While the following ITU standards are primarily aimed at companies that produce optical networking hardware and software, it behooves IT managers to be aware of them as well.

  • G.872 (revised) -- Architecture of OTNs: The new specification includes (among other features) the ability to do time division multiplexing of signals carried on the OTN.
  • G.709 (amended) -- Interfaces for Optical Transport Networks: Amended to describe the mappings for time division multiplexed signals in OTNs, as well as extensions to allow even higher bit/sec. rate signals to be carried using virtual concatenation.
  • G.798 -- Characteristics of Optical Transport Network Hierarchy Equipment Functional Blocks: Specifies OTN equipment, including supervision, information flow, processes and functions to be performed by OTN equipment.
  • G.8251-- The Control of Jitter and Wander Within the Optical Transport Network: Specifies parameters that relate to the variability of the bit/sec. rate of signals carried over the OTN.
  • G.7041/Y.1303 -- Generic Framing Procedure: Specifies interface mapping and equipment functions for carrying packet-oriented payloads, including IP/PPP, Ethernet, Fibre Channel and Escon, over the OTN.
  • G.7710/Y.1701 -- Common Equipment Management Function Requirements: A generic equipment management recommendation.
  • G.874 -- Management Aspects of the Optical Transport Network Element: Specifies applications, functions and requirements for managing optical networking equipment utilizing an operations support system.
  • G.874.1 -- Optical Transport Network Protocol-Neutral Management Information Model for the Network Element View: Provides a means to ensure consistency among the models for OTN equipment, including the Common Management Information Service Element, Common Object Request Broker Architecture and Simple Network Management Protocol.
  • G.7712/Y.1703 -- Architecture and Specification of Data Communication Network: Allows the use of Internet Protocol and Open System Interconnection protocols and supports new services such as Automatic Switched Transport Networks through communications among the transport plane, the control plane and the management plane.

Non-ITU Standards

Besides the ITU, other standards bodies have also adopted important standards in optical networkings.

ANSI T.105 -- Synchronous Optical Network (Sonet) is a packet-switched network transport protocol using optical systems.

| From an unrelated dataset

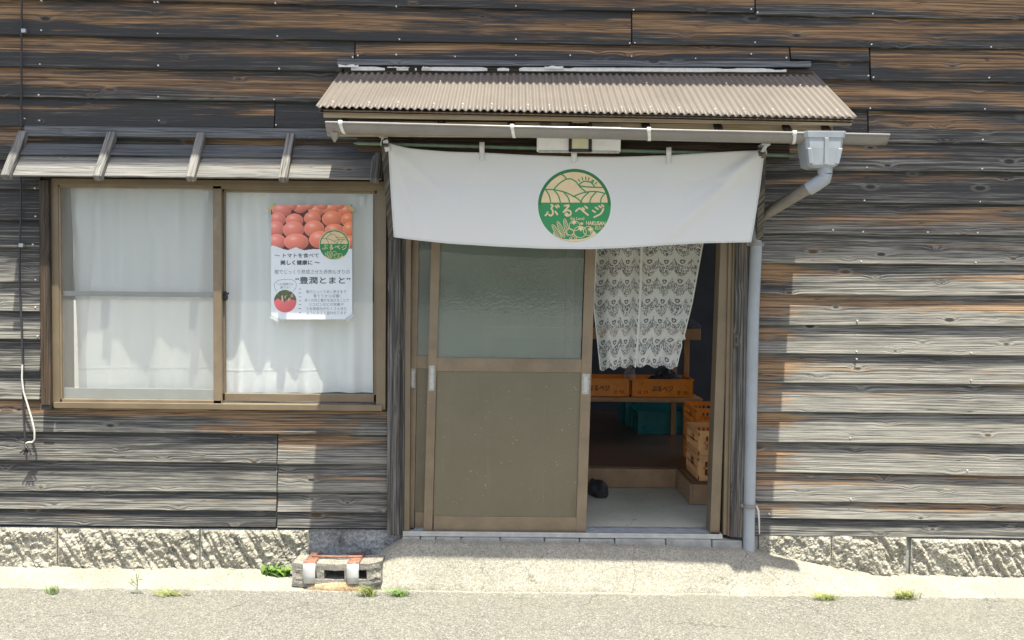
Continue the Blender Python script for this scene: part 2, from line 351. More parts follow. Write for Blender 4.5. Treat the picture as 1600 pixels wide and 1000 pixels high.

Sonet has been adopted in the U.S., Japan and Australia, and Synchronous Digital Hierarchy is used throughout the rest of the world. Sonet defines multiple carrier bit/sec. rates, termed Optical Carriers (OC) levels. Each OC level is a multiple of the identifying number with the base rate.

Fiber Distributed Data Interface (FDDI) is a fiber-based networking standard specified by the ANSI X3T9.5 committee. It uses a dual counter-rotating parallel ring topology up to a distance of 100km and a token-passing protocol for redundancy and efficiency. It operates at a data rate of 100M bit/sec. It was intended as a backbone network, but high bandwidth demands led it to be adopted on LANs. It has a lesser cousin, the Copper Distributed Data Interface, that uses the same design and protocol except that it uses copper wires and operates over short distances.

Fibre Channel is specified in ANSI X.3230-1994 and ISO 14165-1. Its primary goal is to provide high-performance connectivity to LANs, data storage systems and computer peripherals. It supports protocols such as IP, SCSI and Asynchronous Transfer Mode Adaptation Layer 5 and allows the use of copper media found on existing networks. Its operating data rates are multiples of 133M bit/sec.

Fibre Channel is designed for scalable connectivity on an enterprise or institution and is expected to replace SCSI as a distributed storage interface for disk arrays and storage-area networks.